Professor Graeme Samuel of Monash University, and former Australian Competition and Consumer Commission (ACCC) chair, backed this up: “Change must start at the top. It must be a visible tone from a visible CEO and a visible board.”

Expanding on this, president of Northern Trust Asset Management, Shundrawn Thomas, said that change from the top required three things. “You need strong and effective leadership making these signals, engaged employees that actually care about the welfare, wellbeing and reputation of the organisation, and effective governance, [which] is more than just having a good economic end, but making sure you have those first two things.”

While this doesn’t necessarily need to involve changes in leadership, Thomas thought it unlikely that large scale change could be achieved without it.

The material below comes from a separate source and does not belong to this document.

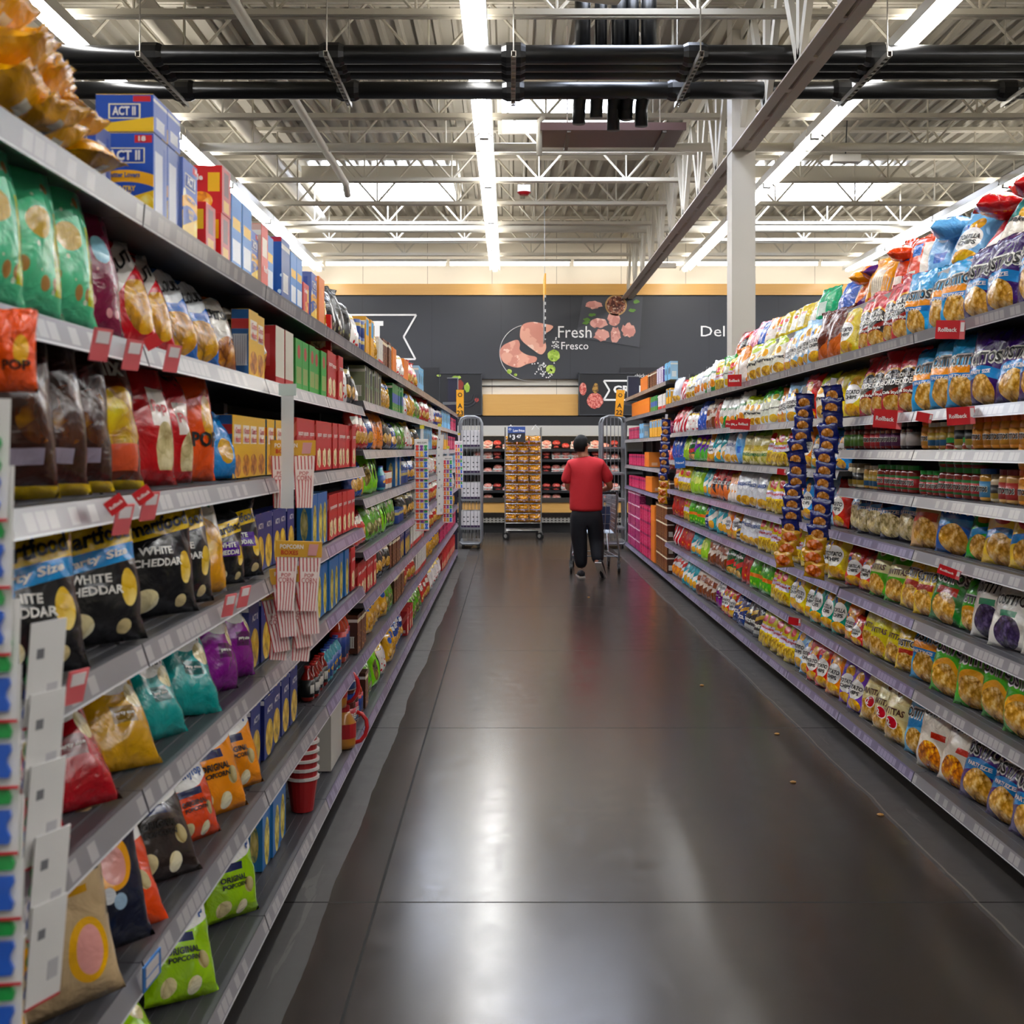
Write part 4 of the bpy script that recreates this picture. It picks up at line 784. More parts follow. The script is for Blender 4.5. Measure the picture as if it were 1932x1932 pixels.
fill(-1, 2.118, .79, [('blb', 436, 476), ('act', 477, 492), ('orw2', 493, 506), ('blb', 507, 520)], TOPL, yaw=0)
put('sec', -.88, 4.12, 2.119, 0, 0, 0, 1.1, 'left', TOPL)
fill(-1, 2.118, .79, [('oil', 541, 549), ('blb', 550, 572), ('orv', 573, 584), ('act', 585, 600), ('orb', 601, 613), ('ypb', 622, 634), ('blk', 636, 672), ('wpb', 674, 682), ('tin', 683, 692, 2), ('yel', 693, 706), ('ypb', 707, 716), ('wht', 717, 726), ('brb', 727, 742), ('orb', 743, 750), ('wpb', 751, 764), ('orb', 765, 773), ('rpb', 775, 790), ('lbb', 791, 800)], TOPL)
SX = 'second shelf from the top on the left'
for c_, x, yaw, lean, sc in (('gka', -40, 24, 10, .95), ('gka', 40, 26, 10, .95), ('gka', 105, 28, 12, .98), ('mar', 185, 28, 16, .92), ('cut', 262, 26, 22, .92), ('cut', 303, 24, 22, .88), ('clo', 345, 24, 22, .92), ('clo', 388, 24, 22, .92), ('cre', 428, 22, 18, .92), ('cre', 452, 22, 18, .88)): L(c_, x, 1.826, yaw, lean, 0, sc, row=SX)
fill(-1, 1.826, .79, [('cnm', 470, 505), ('cre', 507, 524), ('rwt', 526, 560), ('gnb', 562, 618), ('red', 620, 648)], SX, yaw=0)
put('red', -.86, 5.25, 1.827 + .217, 0, 0, 0, .75, 'left', SX)
fill(-1, 1.826, .79, [('wpb', 652, 664), ('kpb', 665, 680), ('wpb', 681, 687)], SX)
fill(-1, 1.862, .79, [('pst', 690, 706), ('pst', 707, 722), ('ypb', 724, 740), ('ggr', 742, 762, 1), ('wpb', 763, 772), ('ypb', 773, 785), ('grv', 786, 796), ('rpb', 797, 812), ('wpb', 813, 822), ('bpb', 823, 834), ('lbb', 835, 850), ('pnk', 851, 862)], SX)
EYL = 'eye level shelf on the left'
for c_, x, yaw, lean, sc in (('dk', 30, 30, 8, .95), ('dk', 95, 30, 8, .95), ('dk', 150, 30, 10, .95), ('dk2', 215, 28, 12, .93), ('rpo', 292, 30, 12, .93), ('rpo', 338, 24, 8, .82), ('opo', 372, 30, 8, .93), ('bsm', 428, 20, 14, .95)): L(c_, x, 1.512, yaw, lean, 0, sc, row=EYL)
fill(-1, 1.512, .82, [('cnm', 440, 560)], EYL, yaw=0)
fill(-1, 1.512, .79, [('red', 562, 672)], EYL, yaw=0)
fill(-1, 1.602, .79, [('rpb', 676, 700), ('bpb', 701, 708), ('orp', 709, 732), ('kpb', 733, 745), ('bpb', 746, 752), ('grv', 753, 768), ('wpb', 769, 784), ('kpb', 785, 796), ('lbb', 797, 815), ('rpb', 816, 832), ('yel', 833, 845), ('pnk', 846, 862)], EYL)
FR = 'fourth shelf up on the left'; FV = 'shelf of black popcorn bags on the left'
for c_, x, yaw, lean, sc in (('sfp', -60, 40, 8, .9), ('sfp', 70, 42, 14, .96), ('sfp', 195, 42, 12, .96), ('sf', 310, 40, 10, .96), ('sf', 352, 34, 10, .93), ('jal', 398, 34, 14, .93), ('sfs', 432, 34, 8, .95), ('sfs', 462, 38, 14, 1.05)): L(c_, x, 1.197, yaw, lean, 0, sc, row=FV)
fill(-1, 1.197, .82, [('nvb', 485, 560)], FV, yaw=0); fill(-1, 1.197, .79, [('bnb', 590, 622), ('red', 623, 672)], FV, yaw=0)
fill(-1, 1.342, .79, [('bpb', 676, 690), ('ypb', 691, 699), ('lim', 701, 722), ('spb', 724, 731), ('ttn', 732, 745), ('bnb', 746, 757), ('tin', 758, 772), ('bpb', 773, 785), ('kpb', 786, 800), ('wpb', 801, 822), ('rpb', 823, 840), ('lbb', 841, 862)], FR)
FT = 'third shelf up on the left'
for c_, x, yaw, lean, roll, sc in (('pr', 60, 30, 30, 0, .95), ('pr', 160, 40, 42, 0, .93), ('pn', 250, 36, 38, 4, .93), ('pt', 318, 30, 30, 0, .85), ('pt', 372, 40, 38, 8, .98), ('pp', 424, 24, 22, 6, .92), ('pp', 456, 26, 22, 6, .92)): L(c_, x, .892, yaw, lean, roll, sc, row=FT)
fill(-1, .892, .82, [('nvb', 474, 560)], FT, yaw=0); fill(-1, .892, .79, [('bnb', 600, 640), ('bnb', 642, 660), ('red', 661, 672)], FT, yaw=0)
fill(-1, 1.067, .79, [('rpb', 676, 700), ('grv', 701, 726), ('lim', 727, 740), ('grv', 741, 752), ('tin', 753, 765), ('kpb', 766, 785), ('wht', 786, 800), ('rpb', 801, 830), ('wpb', 831, 862)], FR + ' past the nut pouches')
fill(-1, .802, .79, [('red', 676, 712), ('kpb', 713, 738), ('brb', 739, 756), ('nvb', 757, 775), ('wht', 776, 800), ('rpb', 801, 826), ('ypb', 827, 862)], 'waist high shelf on the left beyond the cartons')
SS = 'second shelf up on the left'
for c_, x, yaw, lean, roll, sc in (('ptn', 130, 48, 8, -6, 1.0), ('ptn', -20, 30, 14, 0, .9), ('pnv', 225, 48, 16, -4, .95), ('kr', 255, 40, 40, 6, .93), ('kb', 330, 34, 34, 4, .95), ('kr', 388, 30, 24, 0, .75), ('ko', 425, 34, 24, 0, 1.0), ('ko', 462, 34, 22, 0, .92)): L(c_, x, .532, yaw, lean, roll, sc, row=SS)
fill(-1, .532, .84, [('nvb', 478, 565)], SS, yaw=0)
fill(-1, .532, .82, [('spc', 596, 622), ('spb', 623, 650), ('oil', 651, 674)], SS)
fill(-1, .532, .79, [('brb', 676, 694), ('ypb', 697, 730), ('grv', 731, 745), ('brb', 746, 765), ('rpb', 766, 785), ('wht', 786, 805), ('ypb', 806, 830), ('pnk', 831, 862)], SS)
BS = 'base shelf on the left'
for c_, x, yaw, lean, roll, sc in (('kgs', 270, 40, 60, 8, 1.0), ('kg', 362, 44, 30, 8, .9), ('kg', 452, 36, 18, 4, .9)): L(c_, x, .142, yaw, lean, roll, sc, a=.84, row=BS)
fill(-1, .142, .90, [('nvb', 452, 520)], BS, yaw=0); fill(-1, .142, .84, [('bnb', 502, 545)], BS, yaw=0)
fill(-1, .142, .80, [('crn', 668, 682, 2), ('oil', 684, 690), ('brb', 692, 700), ('grv', 702, 712), ('lim', 713, 720), ('wpb', 721, 738), ('ypb', 739, 752), ('bpb', 753, 768), ('red', 769, 780), ('grv', 781, 800), ('rpb', 801, 815), ('wpb', 816, 835), ('red', 836, 862)], BS)

# ------------------------------------------------------------------ back wall mural and signs
mur = empty('wall_mural', (0, YB - .105, 0)); tag(mur, 'dark grey wall mural picturing pork chops, limes and chicken above the meat case', 'mural')
def mk(pts, name, m, y=0.0, th=.008, org=(600, 480), sc=3.019, parent=None, flat=True):
    P = [(wx(org[0] + a / sc), wz(org[1] + b / sc)) for a, b in pts]
    ar = sum(P[i][0] * P[(i + 1) % len(P)][1] - P[(i + 1) % len(P)][0] * P[i][1] for i in range(len(P)))
    if ar < 0: P = P[::-1]
    return MB().slab(P, -y - th, th).build(name, m, parent or mur)
def smooth(pts, k=5):
    out = []; n = len(pts)
    for i in range(n):
        p0, p1, p2, p3 = pts[i - 1], pts[i], pts[(i + 1) % n], pts[(i + 2) % n]
        for j in range(k):
            t = j / k; out.append(tuple(.5 * ((2 * p1[q]) + (-p0[q] + p2[q]) * t + (2 * p0[q] - 5 * p1[q] + 4 * p2[q] - p3[q]) * t * t + (-p0[q] + 3 * p1[q] - 3 * p2[q] + p3[q]) * t ** 3) for q in (0, 1)))
    return out
def ellp(cx, cy, rx, ry, n=20, w=0, seed=0): return [(cx + rx * math.cos(6.2832 * i / n) * (1 + w * noise.noise(Vector((i * .7, seed, 0)))), cy + ry * math.sin(6.2832 * i / n) * (1 + w * noise.noise(Vector((i * .7, seed, 3))))) for i in range(n)]
def meatmat(c1, c2, sc=4, c3=None):
    a = Art('meat_print', .5, 0, coat=0, coords='Object'); n = noi(a, sc, 5); a.bg(c1); a.over(a.ma('MULTIPLY', a.ma('GREATER_THAN', n, .5), .8), c2)
    if c3: a.over(a.ma('GREATER_THAN', noi(a, sc * 1.7, 4), .62), c3)
    return a.done()
CHOP = meatmat('e3a48c', 'cf8472', 3, 'f0c8b4'); CHK = meatmat('d89a8c', 'c47f74', 5, 'ecc0b0'); GRD = meatmat('b8443a', 'e08a7a', 22, 'f0b0a0')
LIME = meatmat('8fae32', 'b8cc5a', 6); WHT = mat('e9e7e2', .5); WT2 = mat('f4f2ee', .5)
mk([(1510, 240), (1850, 240), (1830, 530), (1470, 470)], 'pictured_board', mat('46474c', .6))
mk(ellp(1697, 290, 62, 60), 'pictured_bowl', mat('c49a62', .5), .004)
mk(ellp(1697, 290, 54, 52), 'pictured_spice', meatmat('5a2a20', 'a8664c', 14, 'd8b89c'), .013)
for i, (x, y, rx, ry) in enumerate(((1570, 288, 46, 22), (1597, 392, 48, 28), (1685, 368, 36, 40), (1768, 433, 40, 40), (1617, 460, 42, 33), (1693, 458, 28, 46))):
    mk(ellp(x, y, rx, ry, 18, .5, i), 'pictured_chicken', CHK, .004)
mk(smooth([(1150, 450), (1165, 402), (1220, 385), (1285, 395), (1337, 408), (1325, 432), (1288, 462), (1300, 530), (1272, 570), (1220, 540), (1160, 490)]), 'pictured_chop', CHOP, .004)
mk(smooth([(1035, 555), (1052, 522), (1090, 500), (1135, 487), (1150, 510), (1150, 545), (1190, 572), (1243, 585), (1238, 612), (1190, 625), (1140, 645), (1080, 630), (1045, 600)]), 'pictured_chop', CHOP, .004)
for x, y, r in ((1342, 577, 35), (1325, 655, 27), (1090, 667, 14), (1125, 686, 9)): mk(ellp(x, y, r, r * .95, 16, .2, r), 'pictured_lime', LIME, .004)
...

In terms of creating that change, Thomas and Samuels urged delegates not to give their money to consultants to transform their cultures.

“You don’t need a group of consultants swarming over your organisation and saying that they have the solutions. Because that’s the consultants’ solution,” Samuel said. “But leadership should come from the top and if you’re the CEO or chair of an organisation and you don’t know what its culture should be [yourself], then you need to question if you’re the right person to be leading that organisation.”

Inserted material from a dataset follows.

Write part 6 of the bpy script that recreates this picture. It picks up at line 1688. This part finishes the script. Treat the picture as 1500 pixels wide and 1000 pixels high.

Klein recommended that organisation go to their biggest stakeholders and ask how they perceive the culture of the organisation, noting both that there can be a “big gap” between the culture of a business and how others perceive that and that those within its management can have blind spots.

She warned however, that organisations should be aware that cultural change wouldn’t necessarily happen overnight: “[How long it takes] really depends. It can take forever, it can be never. I’ve seen organisations where they’ve had a number of tries and nothing has worked and then it’s happened very quickly.”